◆ Short problem ◆
Quote verbatim the span of lines that begins the listing below and closes with the line containing "tag(link('trailing_cord', bm, M['cord'], smooth=True), 'pale".

◆ Available data ◆

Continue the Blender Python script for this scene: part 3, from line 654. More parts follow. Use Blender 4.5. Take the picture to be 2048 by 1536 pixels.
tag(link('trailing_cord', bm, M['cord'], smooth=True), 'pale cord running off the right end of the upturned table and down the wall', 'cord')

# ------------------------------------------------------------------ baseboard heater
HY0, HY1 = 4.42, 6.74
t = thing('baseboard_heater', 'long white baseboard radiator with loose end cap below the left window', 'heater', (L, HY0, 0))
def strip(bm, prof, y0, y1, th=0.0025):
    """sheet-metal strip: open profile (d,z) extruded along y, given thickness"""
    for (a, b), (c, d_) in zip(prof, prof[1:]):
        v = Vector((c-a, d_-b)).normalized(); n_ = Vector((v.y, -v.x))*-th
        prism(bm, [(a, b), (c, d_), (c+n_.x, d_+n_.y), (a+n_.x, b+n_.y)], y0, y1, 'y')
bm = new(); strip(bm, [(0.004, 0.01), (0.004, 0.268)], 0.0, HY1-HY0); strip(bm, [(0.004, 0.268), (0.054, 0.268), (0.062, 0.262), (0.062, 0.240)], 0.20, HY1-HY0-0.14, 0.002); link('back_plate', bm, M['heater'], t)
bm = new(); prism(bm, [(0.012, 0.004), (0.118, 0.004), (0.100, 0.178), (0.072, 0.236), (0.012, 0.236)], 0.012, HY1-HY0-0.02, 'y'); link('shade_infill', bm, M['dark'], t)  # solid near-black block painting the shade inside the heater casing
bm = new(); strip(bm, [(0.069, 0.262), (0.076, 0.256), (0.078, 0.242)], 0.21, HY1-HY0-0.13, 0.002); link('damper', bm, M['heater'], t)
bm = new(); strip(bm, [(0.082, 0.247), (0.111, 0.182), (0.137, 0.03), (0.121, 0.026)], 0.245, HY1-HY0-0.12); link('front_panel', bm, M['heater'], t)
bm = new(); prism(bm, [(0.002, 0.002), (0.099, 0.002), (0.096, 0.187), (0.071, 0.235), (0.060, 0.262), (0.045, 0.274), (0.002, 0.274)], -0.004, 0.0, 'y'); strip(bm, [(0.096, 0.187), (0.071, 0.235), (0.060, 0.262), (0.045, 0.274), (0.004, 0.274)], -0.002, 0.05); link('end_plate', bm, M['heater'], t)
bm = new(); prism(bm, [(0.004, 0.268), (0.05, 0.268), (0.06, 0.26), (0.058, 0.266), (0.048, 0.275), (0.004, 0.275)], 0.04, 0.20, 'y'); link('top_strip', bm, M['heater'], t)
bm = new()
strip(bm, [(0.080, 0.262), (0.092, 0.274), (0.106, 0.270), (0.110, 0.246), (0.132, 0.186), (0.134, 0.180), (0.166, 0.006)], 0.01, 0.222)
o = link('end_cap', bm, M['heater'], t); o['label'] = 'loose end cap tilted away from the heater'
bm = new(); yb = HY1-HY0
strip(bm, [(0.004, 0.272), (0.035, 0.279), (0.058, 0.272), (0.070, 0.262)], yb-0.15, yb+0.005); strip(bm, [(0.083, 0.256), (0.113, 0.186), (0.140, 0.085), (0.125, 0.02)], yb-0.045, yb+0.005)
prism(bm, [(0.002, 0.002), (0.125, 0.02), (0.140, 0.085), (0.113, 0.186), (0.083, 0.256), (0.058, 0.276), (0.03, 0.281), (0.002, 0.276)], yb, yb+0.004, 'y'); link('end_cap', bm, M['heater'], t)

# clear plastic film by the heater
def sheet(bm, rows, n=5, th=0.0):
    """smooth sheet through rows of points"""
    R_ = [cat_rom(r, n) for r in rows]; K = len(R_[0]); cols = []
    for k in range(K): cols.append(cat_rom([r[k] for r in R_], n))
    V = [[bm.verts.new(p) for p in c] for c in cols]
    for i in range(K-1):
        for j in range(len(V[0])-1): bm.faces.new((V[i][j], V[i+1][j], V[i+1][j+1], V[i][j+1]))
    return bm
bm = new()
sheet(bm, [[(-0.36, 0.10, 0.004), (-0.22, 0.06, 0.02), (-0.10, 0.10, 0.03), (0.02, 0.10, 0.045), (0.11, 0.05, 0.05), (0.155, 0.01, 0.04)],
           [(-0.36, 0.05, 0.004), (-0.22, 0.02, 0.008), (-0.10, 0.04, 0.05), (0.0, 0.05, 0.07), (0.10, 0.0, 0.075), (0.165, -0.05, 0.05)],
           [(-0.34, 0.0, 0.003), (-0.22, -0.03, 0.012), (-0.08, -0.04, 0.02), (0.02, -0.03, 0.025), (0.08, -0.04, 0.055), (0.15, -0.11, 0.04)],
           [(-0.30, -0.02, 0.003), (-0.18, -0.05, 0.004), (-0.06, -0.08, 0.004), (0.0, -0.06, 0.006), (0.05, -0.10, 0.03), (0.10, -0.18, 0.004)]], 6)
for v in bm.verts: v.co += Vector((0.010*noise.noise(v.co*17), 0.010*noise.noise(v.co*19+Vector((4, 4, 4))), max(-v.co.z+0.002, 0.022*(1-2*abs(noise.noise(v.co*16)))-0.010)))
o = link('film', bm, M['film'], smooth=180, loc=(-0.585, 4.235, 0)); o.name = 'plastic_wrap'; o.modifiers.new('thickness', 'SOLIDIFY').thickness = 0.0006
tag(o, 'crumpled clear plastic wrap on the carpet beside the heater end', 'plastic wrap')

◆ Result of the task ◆
Continue the Blender Python script for this scene: part 3, from line 654. More parts follow. Use Blender 4.5. Take the picture to be 2048 by 1536 pixels.
tag(link('trailing_cord', bm, M['cord'], smooth=True), 'pale cord running off the right end of the upturned table and down the wall', 'cord')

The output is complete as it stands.